The first paragraph above describes the "breast" as 3-1/2' wide and the "stop plank groove" as "A groove to be cut from the top of the coping to the breast 4 inches wide and deep to receive stop plank at the head of the lock." These are both seen in the 11/8/11 view of Millville Lock. The "breast" is 3'9" wide, the stop plank groove is 4" wide and 14" back from the gate pocket. The stop plank groove goes from the top of the cap stone down 5'11 to the top of the breast.

This is an 11/8/11 view of the lower end of the berm wall of Millville Lock with the gate pocket on the right. No lower stop gate groove is visible. It is supposed to be 6' high from the lock floor and located 8' below the gate pocket. The obvious conclusion is that the water is more than 6' deep here.

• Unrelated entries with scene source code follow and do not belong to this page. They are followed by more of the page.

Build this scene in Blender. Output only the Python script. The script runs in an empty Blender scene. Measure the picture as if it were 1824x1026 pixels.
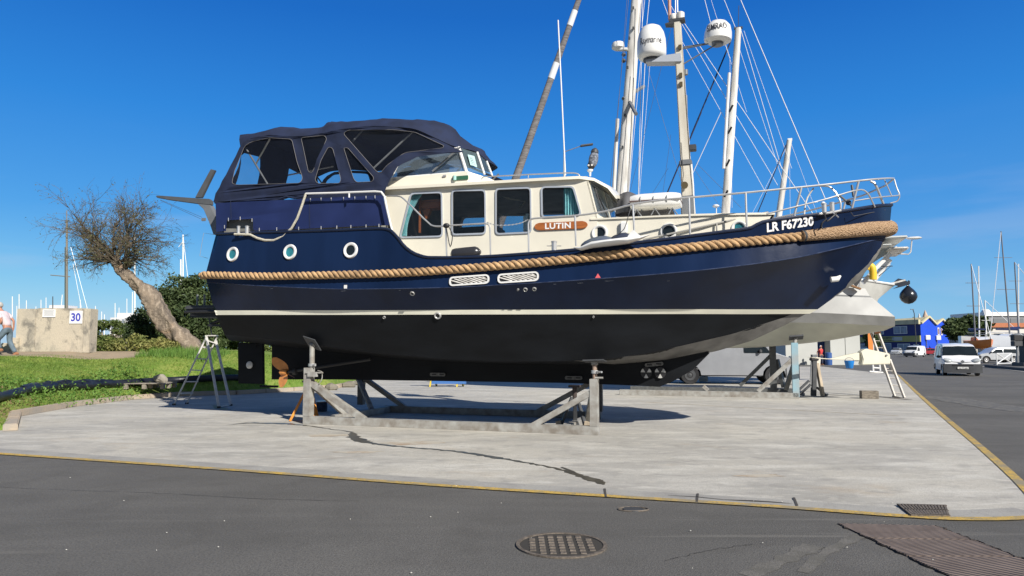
import bpy, bmesh, math, random
import numpy as np
from mathutils import Vector, Matrix
random.seed(7)
R = math.radians
scene = bpy.context.scene
col = scene.collection
# ---------------------------------------------------------------- camera
FPX = 1265.0; CAMZ = 1.6; PITCH = math.atan(106/FPX)
cam = bpy.data.cameras.new('camera'); camo = bpy.data.objects.new('camera', cam); col.objects.link(camo)
cam.sensor_width = 36; cam.lens = 36*FPX/1824; cam.clip_end = 4000; cam.clip_start = 0.1
camo.location = (0, 0, CAMZ); camo.rotation_euler = (math.pi/2+PITCH, 0, 0)
scene.camera = camo
scene.render.resolution_x = 1024; scene.render.resolution_y = 576
# ---------------------------------------------------------------- light
SUN_AZ = R(146.5); SUN_EL = R(34.2)
world = bpy.data.worlds.new('World'); scene.world = world; world.use_nodes = True
wn = world.node_tree; wn.nodes.clear()
sky = wn.nodes.new('ShaderNodeTexSky'); sky.sky_type = 'NISHITA'; sky.sun_disc = False
sky.sun_elevation = SUN_EL; sky.sun_rotation = SUN_AZ; sky.altitude = 0; sky.air_density = 1.0; sky.dust_density = 0.4; sky.ozone_density = 1.2
hs = wn.nodes.new('ShaderNodeHueSaturation'); hs.inputs['Saturation'].default_value = 1.0; hs.inputs['Value'].default_value = 1.0
bg = wn.nodes.new('ShaderNodeBackground'); bg.inputs[1].default_value = 0.098
wo = wn.nodes.new('ShaderNodeOutputWorld')
# deeper blue air: per-channel response of the clear Atlantic sky, paler and bluer towards the horizon
sp = wn.nodes.new('ShaderNodeSeparateColor'); cb_ = wn.nodes.new('ShaderNodeCombineColor'); wn.links.new(sky.outputs[0], sp.inputs[0])
for k, (g, m_) in enumerate(((3.17, .0128), (2.16, .1063), (1.38, .5036))):
    pw = wn.nodes.new('ShaderNodeMath'); pw.operation = 'POWER'; pw.inputs[1].default_value = g; wn.links.new(sp.outputs[k], pw.inputs[0])
    ml = wn.nodes.new('ShaderNodeMath'); ml.operation = 'MULTIPLY'; ml.inputs[1].default_value = m_; wn.links.new(pw.outputs[0], ml.inputs[0]); wn.links.new(ml.outputs[0], cb_.inputs[k])
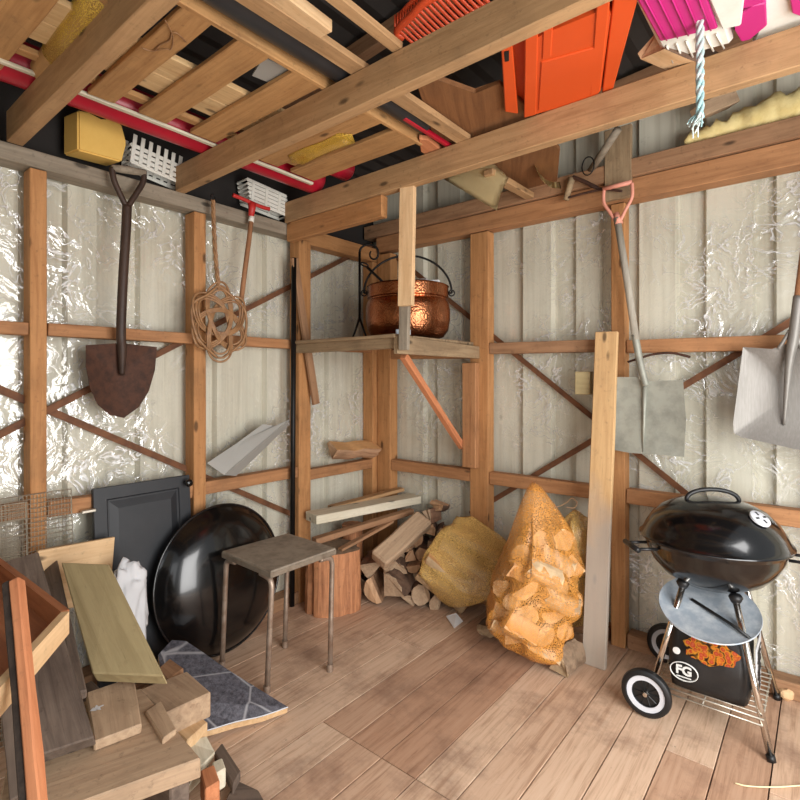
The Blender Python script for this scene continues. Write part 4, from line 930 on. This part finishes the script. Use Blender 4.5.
# ---------------------------------------------------------------- net sacks of firewood
from mathutils.bvhtree import BVHTree
def sack(name, hullpts, logs, label, cat, net, base, cling=.8, noise_amp=.006, sub=3):
    t = thing(name, label, cat, base, 'net sacks of firewood'); vs, fs = [], []
    for o in logs:
        mw = o.matrix_world if o.parent else o.matrix_basis; k = len(vs); vs += [mw @ v.co for v in o.data.vertices]; fs += [[k+i for i in p_.vertices] for p_ in o.data.polygons]
    tree = BVHTree.FromPolygons(vs, fs) if fs else None
    bm = bmesh.new()
    for p_ in list(hullpts)+(vs if cling > .45 else []): bm.verts.new(p_)
    r_ = bmesh.ops.convex_hull(bm, input=bm.verts); junk = [e for e in r_['geom_interior'] if isinstance(e, bmesh.types.BMVert)]; bmesh.ops.delete(bm, geom=junk, context='VERTS')
    for _ in range(sub):
        bmesh.ops.subdivide_edges(bm, edges=list(bm.edges), cuts=1, use_grid_fill=True); bmesh.ops.triangulate(bm, faces=[f for f in bm.faces if len(f.verts) > 4])
    c = sum((v.co for v in bm.verts), V())/len(bm.verts); bm.normal_update()
    nw = {}
    for v in bm.verts:
        dr = (c-v.co).normalized(); q = v.co.copy()
        if tree:
            h = tree.ray_cast(v.co, (-v.normal*.7+dr*.3).normalized(), .12)
            if h[0] is not None and h[3] > .006: q = v.co.lerp(h[0]-(h[0]-v.co).normalized()*.006, cling)
            else: q = v.co+dr*.012
        q += v.normal*(noise_amp*NZ.noise(v.co*22)+.008); nw[v] = q
    for v, q in nw.items(): v.co = q; v.co.z = max(v.co.z, .004)
    for _ in range(2): bmesh.ops.smooth_vert(bm, verts=bm.verts, factor=.4, use_axis_x=True, use_axis_y=True, use_axis_z=True)
    link('net', bm, net, t, smooth=True); return t
def lg(p0, p1, r_, kd, seed, label, group, mats=BIRM): return splitlog('split_log', p0, p1, r_, mats, label, 'firewood', group, kd, seed)
BL = 'pale birch log inside the upright net sack'
B2 = []
for i, (px, py, d, r_, kd, yaw) in enumerate(((563, 541, 2.40, .050, 'half', -.5), (521, 556, 2.42, .048, 'round', .3), (571, 566, 2.36, .052, 'quarter', -.2), (502, 588, 2.40, .042, 'half', .5), (527, 592, 2.28, .052, 'half', .1), (560, 588, 2.31, .052, 'half', -.6),
        (543, 566, 2.36, .046, 'wedge', 0), (575, 606, 2.36, .045, 'half', -.2), (500, 612, 2.38, .045, 'quarter', .2), (528, 617, 2.29, .050, 'quarter', 0), (553, 617, 2.29, .046, 'half', -.3), (512, 637, 2.31, .042, 'half', .3), (546, 637, 2.31, .048, 'wedge', 0), (529, 640, 2.32, .040, 'half', .1), (565, 632, 2.33, .038, 'round', -.2), (540, 540, 2.46, .042, 'half', 0), (510, 572, 2.44, .036, 'half', .2), (548, 602, 2.33, .040, 'quarter', .3), (512, 603, 2.33, .042, 'wedge', .4), (545, 575, 2.27, .04, 'S', 1.0), (520, 628, 2.26, .04, 'S', -1.2), (560, 602, 2.27, .04, 'S', .9), (540, 652, 2.28, .034, 'S', 1.1), (527, 572, 2.33, .04, 'S', -1.0), (556, 560, 2.34, .038, 'S', 1.3), (505, 630, 2.33, .036, 'S', .8))):
    a = At(px, py, d); dr = (FW+RT*yaw*.5+V((0, 0, random.uniform(-.12, .12)))).normalized(); b = a+dr*.20
    if kd == 'S': dr = (RT*(1 if yaw > 0 else -1)+V((0, 0, -.45*yaw))).normalized(); a, b = a-dr*.075, a+dr*.075; kd = 'half'
    elif b.y > -.15: b = a+(b-a)*max((-.15-a.y)/(b.y-a.y), .4)
    B2.append(lg(a, b, r_*1.06, ('round', 'half', 'quarter')[i % 3] if kd != 'round' else kd, i+40, BL, 'birch logs inside the upright net sack'))
hp = [(534, 476, 2.45), (530, 480, 2.45), (520, 509, 2.43), (508, 545, 2.40), (497, 570, 2.38), (487, 590, 2.37), (486, 610, 2.36), (494, 626, 2.34), (504, 642, 2.32), (513, 661, 2.31), (519, 655, 2.28), (546, 649, 2.28), (571, 640, 2.31), (580, 612, 2.35), (583, 572, 2.36), (581, 545, 2.40), (572, 524, 2.44), (548, 505, 2.46), (530, 580, 2.22), (555, 585, 2.24), (525, 615, 2.22), (550, 620, 2.23), (540, 560, 2.28)]
pts = [At(*h) for h in hp]+[At(x, y, d) for x, y, d in ((500, 585, 2.55), (500, 620, 2.5), (530, 625, 2.52), (565, 610, 2.55), (570, 550, 2.58), (530, 530, 2.6))]
sack('net_sack', pts, B2, 'upright orange net sack of birch logs with its neck drawn to a peak', 'firewood sack', MT['net'], F3(530, 650, 0), cling=.46)
B1 = []
for i, (a, b, r_, kd) in enumerate(((At(421, 572, 2.88), At(466, 606, 2.86), .055, 'half'), (At(428, 556, 2.86), At(470, 594, 2.82), .060, 'half'), (At(440, 545, 2.92), At(486, 578, 2.84), .06, 'quarter'), (At(452, 532, 2.98), At(497, 555, 2.88), .055, 'half'), (At(466, 590, 2.84), At(492, 592, 2.78), .05, 'round'), (At(445, 560, 3.0), At(490, 592, 2.95), .06, 'round'), (At(462, 528, 3.0), At(500, 548, 2.96), .045, 'quarter'))):
    B1.append(lg(a, b, r_, kd, i+80, 'split log inside the slumped net sack next to the firewood heap', 'logs inside the slumped net sack'))
pts = [At(*h) for h in ((415, 576, 2.82), (423, 552, 2.84), (432, 590, 2.80), (456, 614, 2.78), (468, 609, 2.72), (470, 596, 2.70), (490, 600, 2.68), (500, 575, 2.70), (440, 525, 2.92), (456, 512, 2.98), (468, 512, 2.98), (482, 523, 2.93), (511, 540, 2.82), (508, 560, 2.85), (440, 600, 3.0), (490, 590, 2.9))]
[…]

On the other hand notice this 1/19/12 view of the lower end of Skull Rock Lock. This lock is an outlet lock to the river pool that extended downstream to the Millville Dam at Central Street. Since the dam is now gone, the river level is lower than during the operating period. In the view above, the stop plank groove is visible about 8 feet to the left of the quoin, which agrees with the specification.

This photo shows the grooves in the cap stone for the gate irons at the lower towpath side gate of Millville Lock. Note that the right (upstream) iron has two bolt holes while the left has three.

These are the gate irons for the upper berm gate of Millville Lock on 11/8/11. Again, there are two bolts on the upper (left) iron and three on the right.

To better illustrate the gate pivot hardware that would have been on the locks, the above photo is from Lock 11 of the Illinois & Michigan Canal taken 7/24/10. The pivot post of the gate would have extended through the collar on the left.

At the gate pockets on the Millville Lock, there are grooves to receive iron connectors between the cap stones on several adjacent stones at each gate pocket, but not elsewhere.

This is a 2012 photo of Lock 2 East on the Morris Canal in New Jersey showing the masonry walls, the wooden floor, and the miter sill. The lower gate pockets are just beyond the worker with the yellow vest on the left and the two ladders on the right. This lock was filled in early in the twentieth century and is now being restored. It well illustrates currently invisible features of Blackstone Canal Locks 

Close up of the Morris Canal, Lock 2 East miter sill looking the other way.

Gates from the Morris Canal Lock 2E

Close up of the butterfly valve in the gates above 

These are the cap stones of Morris Canal Lock 2 East removed from the chamber. They are about the size of the cap stones on Blackstone Canal locks.

This is a 3/18/12 photo of the lower, river side end of Skull Rock Lock showing a cap stone, the gate quoin, and the lower stop plank groove.

This is a 4/15/12 view of Ohio & Erie Canal Lock 37 North with most of the lower gates rotted away, but showing the valves and operating rod and a few other details.